Friday, July 23, 2004


Sports broadcaster John Noland played both ways on the first Pac-Five football team in 1974.

Wolfpack giving back

Past stars are coming together
to help bring Pac-Five players

It's party time for the Pac-Five football program.

Former Wolfpack players and coaches gather Sunday from 5 to 10 p.m. at the Ocean Club for a reunion to celebrate the program's 30th anniversary.

The public is invited, and with a cost of $10 to attend, the Pac-Five Alumni Association will use proceeds to pay for some of the expenses for this year's Wolfpack football team.

"It's something we've talked about for a long time," first-year Pac-Five head coach and former player Kip Botelho said. "All of the guys always talk about getting together and now we're finally going to do it. We're trying to make it a yearly thing and something special. It's a perfect way to keep in touch."

Botelho said some of the money will be used for a training trip to Camp Erdman, video camera equipment, practice equipment and headsets for the coaches.

"It's all stuff we need," he added.

Botelho has seen Pac-Five football -- all the good and the bad -- throughout its 30-year history. He was a ninth-grade JV player during the Wolfpack's first season in 1974, when his father, Don Botelho, started his long career as the team's coach.

Don Botelho also coached an experimental Hummers (a partial anagram for participating schools Hawaii Baptist, University, Mid-Pacific and Maryknoll) football team for a brief period before he started Pac-Five -- with Lutheran added to the mix -- in 1974.

Pac-Five coach Don Botelho and quarterback Tino Sellitto led Pac-Five to the first of two Prep Bowl wins.

Today, Pac-Five draws from many more schools, but gets most of its players from Word of Life and Mid-Pacific. Academy of the Pacific, Lanakila Baptist, Redemption, Hanalani and Assets are among the others the program has drawn from.

One of the reasons Kip Botelho wants the team to attend camp is to bring the players from the many schools closer together.

"One of the rules is you have to room with somebody from a different school," he said. "One of the hardest things in the team's early years was getting the players to feel like a team. Even today, the kids don't really know each other that well. At camp, it's easier for them to become friends. Last year was the first time Pac-Five attended camp in a long, long time and it was a big plus."

John Noland, an Oahu radio and TV sports broadcaster, was a two-way player on the first Pac-Five football team.

"I remember during the summer pass league, Coach (Don) Botelho got a core group of us, about eight to 12 players, in a room to vote on our nickname," Noland said. "There were a bunch of choices, and one of them was Packers, but we chose Wolfpack."

Noland also vividly recalls returning to Oahu from college in 1982 and watching Pac-Five win its first of two Prep Bowls (the de facto state championship). The other title came in 1985.

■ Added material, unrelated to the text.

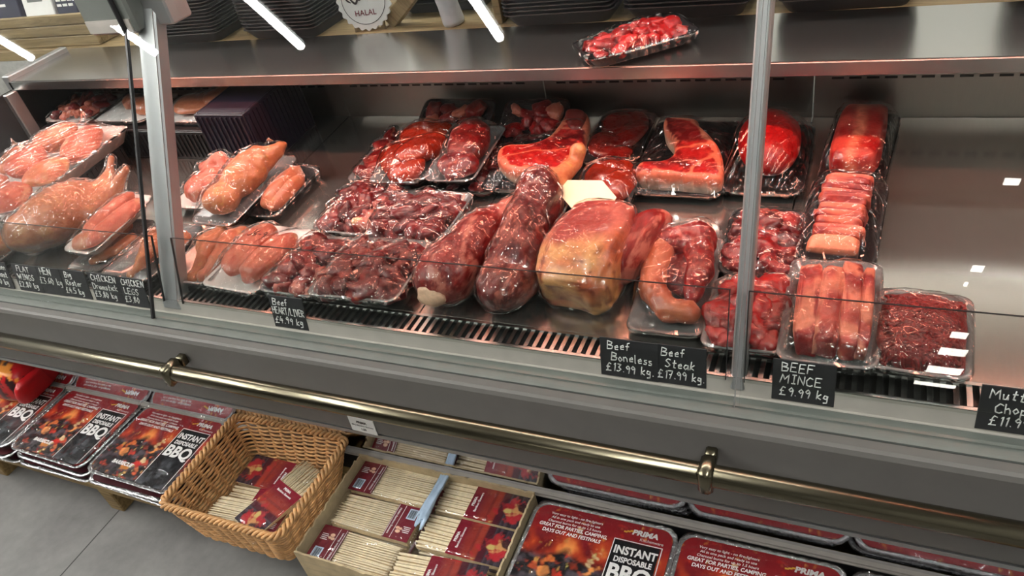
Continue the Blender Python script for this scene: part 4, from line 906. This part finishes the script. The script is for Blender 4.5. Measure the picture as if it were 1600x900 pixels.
def grid_mesh(w_, l_, nx, ny, colf, z=0, r=.03, wave=.0):
    u, v = np.meshgrid(np.linspace(0, 1, nx), np.linspace(0, 1, ny)); u, v = u.ravel(), v.ravel()
    x, y = (u-.5)*w_, (v-.5)*l_
    # pull the corners in to a rounded rectangle
    for i in range(len(x)):
        ax, ay = abs(x[i])-(w_/2-r), abs(y[i])-(l_/2-r)
        if ax > 0 and ay > 0:
            d = math.hypot(ax, ay); m_ = max(ax, ay); s = m_/d if d else 1
            x[i] = math.copysign(w_/2-r+ax*s, x[i]); y[i] = math.copysign(l_/2-r+ay*s, y[i])
    z_ = z+wave*wob(np.c_[x, y, 0*x], 60, 8, 2)
    F_ = [(j*nx+i, j*nx+i+1, (j+1)*nx+i+1, (j+1)*nx+i) for j in range(ny-1) for i in range(nx-1)]
    return np.c_[x, y, z_], F_, np.clip(colf(u, v), 0, 1)
def bbq_art(u, v):
    c = fire_art(u, v, (150, 28, 36), 11)
    for cu, cv, r, col in ((.10, .44, .07, (200, 40, 34)), (.16, .40, .05, (236, 180, 96)), (.22, .45, .05, (222, 120, 60)), (.08, .33, .06, (214, 90, 50)), (.2, .32, .06, (236, 150, 80)), (.30, .36, .05, (200, 60, 40)), (.46, .2, .07, (206, 40, 36)), (.44, .16, .04, (214, 196, 110)), (.36, .14, .05, (222, 140, 60)), (.5, .27, .035, (226, 200, 150))):
        n = fbm(u, v, int(cu*100), 30); c = lerp(c, lin(*col)*(.7+.5*np.clip(fbm(u, v, int(cu*70)+3, 44)+.5, 0, 1))[:, None], np.clip((blob_(u, v, cu, cv, r*1.15, 1.1)+n*.9-.75)*3, 0, .92))
    c = c*(1-.0*v)[:, None]
    p = (u > .61) & (u < .935) & (v < .80)
    n = fbm(u, v, 31, 34); pc = lerp(np.tile(lin(16, 17, 20), (len(u), 1)), lin(70, 74, 80), np.clip(n+.15, 0, 1)*np.clip((.42-v)/.08, 0, 1))
    c[p] = pc[p]; return c
BW, BL = .285, .222
def lettering(items):
    """items: (string, x, y, size, align, bold, shear, xscale, material) -> meshes grouped by material, flat on x,y"""
    out = {}
    for s, x, y, size, al, bo, sh, xs, m_ in items:
        v, f = text(s, size, al, bo, sh, 1, xs)
        if len(v): out.setdefault(m_, MB()).add([(p[0]+x, p[1]+y, 0) for p in v], f)
    return out
def quad(b, x0, y0, x1, y1): b.add([(x0, y0, 0), (x1, y0, 0), (x1, y1, 0), (x0, y1, 0)], [(0, 1, 2, 3)])
def uv(u, v): return ((u-.5)*BW, (v-.5)*BL)
LT = []
for k, s in enumerate(('Very easy to light - no fire-lighters', 'All in one pack and ready to use', 'Charcoal burns for up to 1.5 hours')):
    x, y = uv(.31, .895-k*.04); LT.append((s, x, y, .0078, 'CENTER', .012, .15, 1, 'print_white'))
for k, s in enumerate(('GREAT FOR PARTIES, CAMPING,', 'DAYS OUT AND FESTIVALS')):
    x, y = uv(.31, .765-k*.055); LT.append((s, x, y, .0108, 'CENTER', .03, .15, .92, 'print_white'))
x, y = uv(.80, .875); LT.append(('PRIMA', x, y, .0155, 'CENTER', .05, .15, 1.15, 'print_white'))
x, y = uv(.855, .825); LT.append(('Kitchenware', x, y, .009, 'CENTER', .0, .1, 1, 'print_white'))
for s, v_, sz, xs in (('INSTANT', .665, .0235, .86), ('DISPOSABLE', .585, .0160, .84), ('BBQ', .415, .046, .94)):
    x, y = uv(.772, v_); LT.append((s, x, y, sz, 'CENTER', .035, .0, xs, 'print_white'))
x, y = uv(.32, .16); LT.append(('BARBECUE', x, y, .0145, 'CENTER', .04, .2, 1, 'print_white'))
LET = lettering(LT)
wb = LET['print_white']
for a in ((.607, 0.02, .613, .80), (.933, .02, .939, .80), (.607, .795, .939, .803)):
    x0, y0 = uv(a[0], a[1]); x1, y1 = uv(a[2], a[3]); quad(wb, x0, y0, x1, y1)
yb = MB(); x, y = uv(.655, .878); 
for k in range(3): quad(yb, x+k*.006, y+k*.002, x+k*.006+.007, y+k*.002+.0035)
ART = grid_mesh(BW-.006, BL-.006, 130, 100, bbq_art, 0, .026, .0004)
def make_bbq(full):
    t = thing('disposable_barbecue', 'x', 'disposable barbecue')
    loops = [(BW-.05, BL-.05, .0, .02), (BW-.012, BL-.012, .020, .026), (BW+.010, BL+.010, .0215, .03), (BW+.012, BL+.012, .0245, .031), (BW+.002, BL+.002, .0255, .028), (BW-.008, BL-.008, .0225, .026)]
    V = []; Fc = []; base = None
    for i, (a, b, z, r) in enumerate(loops):
        L = []
        for (x, y) in rrect(a, b, r, 9): L.append((x, y))
        L = densify([L[k] for k in range(len(L))], .02) if False else L
        # resample every loop to the same count
        P = np.array(L+[L[0]]); d = np.r_[0, np.cumsum(np.linalg.norm(np.diff(P, axis=0), axis=1))]; q = np.linspace(0, d[-1], 161)[:-1]
        xs_, ys_ = np.interp(q, d, P[:, 0]), np.interp(q, d, P[:, 1]); n = len(xs_)
        cr = (.0009 if 1 <= i <= 4 else 0)*np.cos(np.arange(n)*2.1)
        for k in range(n): V.append((xs_[k]*(1+cr[k]*3), ys_[k]*(1+cr[k]*3), z+(cr[k]*.9 if i in (2, 3, 4) else 0)))
    n = 160
    for i in range(len(loops)-1):
        for k in range(n): Fc.append((i*n+k, i*n+(k+1) % n, (i+1)*n+(k+1) % n, (i+1)*n+k))
    Fc += [tuple(range(n))[::-1], tuple((len(loops)-1)*n+k for k in range(n))]
    mesh('foil_tray', V, Fc, 'foil', t, True)
    if full:
        v, f, c = ART; sl_ = mesh('printed_sleeve', v, f, 'artwork', t, True, Matrix.Translation((0, 0, .0262)), c)
        for m_, b in LET.items(): b.build('sleeve_lettering', m_, sl_, mw=Matrix.Translation((0, 0, .0008)))
        yb.build('sleeve_emblem', 'print_yellow', sl_, mw=Matrix.Translation((0, 0, .0008)))
        film_sheet(BW, BL, .0275, [], 77, name='shrink_film', mat='wrap_film', parent=t)
    else:
        v, f, c = grid_mesh(BW-.006, BL-.006, 24, 18, lambda u, v: np.tile(lin(60, 14, 22), (len(u), 1)), 0, .026); mesh('printed_sleeve', v, f, 'artwork', t, True, Matrix.Translation((0, 0, .0262)), c)
    return t
clear('wrap_film', (.985, .985, .985, 1), .05, .045, dict(scale=12, dist=.5, dir='Y', spin=.5, wave=6, bend=4, wd=.003, cd=.002, nd=.004), 5, 1.7)
full0, low0 = make_bbq(True), make_bbq(False)
used = set()
def put(src, mw, label, group):
    if src.name in used:
        o = src.copy(); C.objects.link(o)
        for ch in list(src.children):
            c_ = ch.copy(); C.objects.link(c_); c_.parent = o
            for g_ in ch.children: d_ = g_.copy(); C.objects.link(d_); d_.parent = c_
    else: o = src; used.add(src.name)
    o.matrix_world = mw; tag(o, label, 'disposable barbecue', group)
def bbq_pile(cx, cy, n, where, rot=0, g=None, top=True):
    gg = np.random.default_rng(int(abs(cx)*100))
    for i in range(n):
        last = i == n-1
        mw = Matrix.Translation((cx+(0 if last else gg.uniform(-.012, .012)), cy+(0 if last else gg.uniform(-.014, .002)), PZ+i*.0295)) @ Matrix.Rotation(math.radians(rot+(0 if last else gg.uniform(-2, 2))), 4, 'Z') @ Matrix.Rotation(math.radians(0), 4, 'X')
        put(full0 if last else low0, mw, ('topmost red and black disposable barbecue ' if last else 'foil barbecue tray lower in the pile ')+where, 'disposable barbecues '+where)
bbq_pile(-1.575, .765, 3, 'right beside the wicker basket', -1)
bbq_pile(-1.880, .768, 3, 'second from the wicker basket', -1)
bbq_pile(-2.180, .765, 3, 'at the far left edge, third from the basket', 0)
bbq_pile(-.415, .742, 3, 'right beside the cardboard box')
bbq_pile(-.118, .742, 3, 'second to the right of the cardboard box')
bbq_pile(.180, .742, 3, 'in the bottom right corner')
# red charcoal bag at the left
def bag_art(v):
    u = (v[:, 0]+.12)/.24; w_ = (v[:, 1]+.1)/.2
    c = np.tile(lin(186, 20, 26), (len(v), 1)); n = fbm(u, w_, 5, 9); n2 = fbm(u, w_, 6, 24)
    c = lerp(c, lin(28, 22, 24), (n+.5*n2 > .1)*.95); c = lerp(c, lin(240, 150, 60), (n-.4*n2 > .32)*.95); c = lerp(c, lin(235, 235, 235), (blob_(u, w_, .35, .2, .12) > .6)*.9)
    return np.clip(c, 0, 1)
v, f = lump((0, 0, .075), (.13, .10, .075), (0, 0, .1), .62, .06, 2.4, 61, 5); v[:, 2] = np.maximum(v[:, 2], .001)
bg = thing('charcoal_bag', 'red charcoal bag printed with flames behind the leftmost barbecues', 'bag', Matrix.Translation((-2.185, .850, .2072)) @ Matrix.Rotation(math.radians(-6), 4, 'Z') @ Matrix.Scale(.78, 4))
mesh('bag_body', v, f, 'artwork', bg, True, None, bag_art(v))
mesh('bag_end', *lump((.130, -.01, .06), (.014, .075, .05), (0, .25, .1), .45, .08, 3, 62, 3), 'red_plastic', bg, True)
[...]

"We had been a doormat, so it just blew me away," he said.

It was a far cry from the 1974 season, when the Wolfpack didn't win a game.

"It wasn't glamorous," Noland added. "We had about 35 to 40 kids and a lot of guys going both ways. In my senior year in 1975, we went out winners, though. After losing all of our league games, we won our finale against Damien at Iolani. It was very emotional and there was a big fight after the game."

Salevaa Atisanoe, right, and Eddie Hayashi celebrated a touchdown against Saint Louis.

In 1979, Pac-Five began to turn the corner, challenging for the Interscholastic League of Honolulu title, but losing to Kamehameha in the championship game.

The Wolfpack's fortunes fell off in the 1990s, but Kip Botelho is trying to bring the glory back.

The program has had some big-time players throughout the years and many of them are planning to attend the reunion. Joe Onosai, who coached Pac-Five a year ago, was drafted by the Dallas Cowboys, but his career was cut short by an injury. Pio Sagapolutele, Ricky Andrews, Ink Aleaga and Leroy Lutu also played in the NFL, while quarterback Garrett Gabriel went on to star at the University of Hawaii. Another player turned out to be a sumo star in Japan -- Salevaa Atisanoe, better known as Konishiki.

Noland credits Don Botelho, who is now the ILH's executive director, with making the difference in the lives of so many Wolfpack players.

"He used to tell us that it's not a sin to get knocked down, but that it's a sin to stay down," Noland said. "He didn't want us to quit, and from what I remember, nobody did. We used to cry when we lost, not so much because we lost, but because we didn't win for Coach Botelho. He had that much of an impact on us. We wanted to win for him."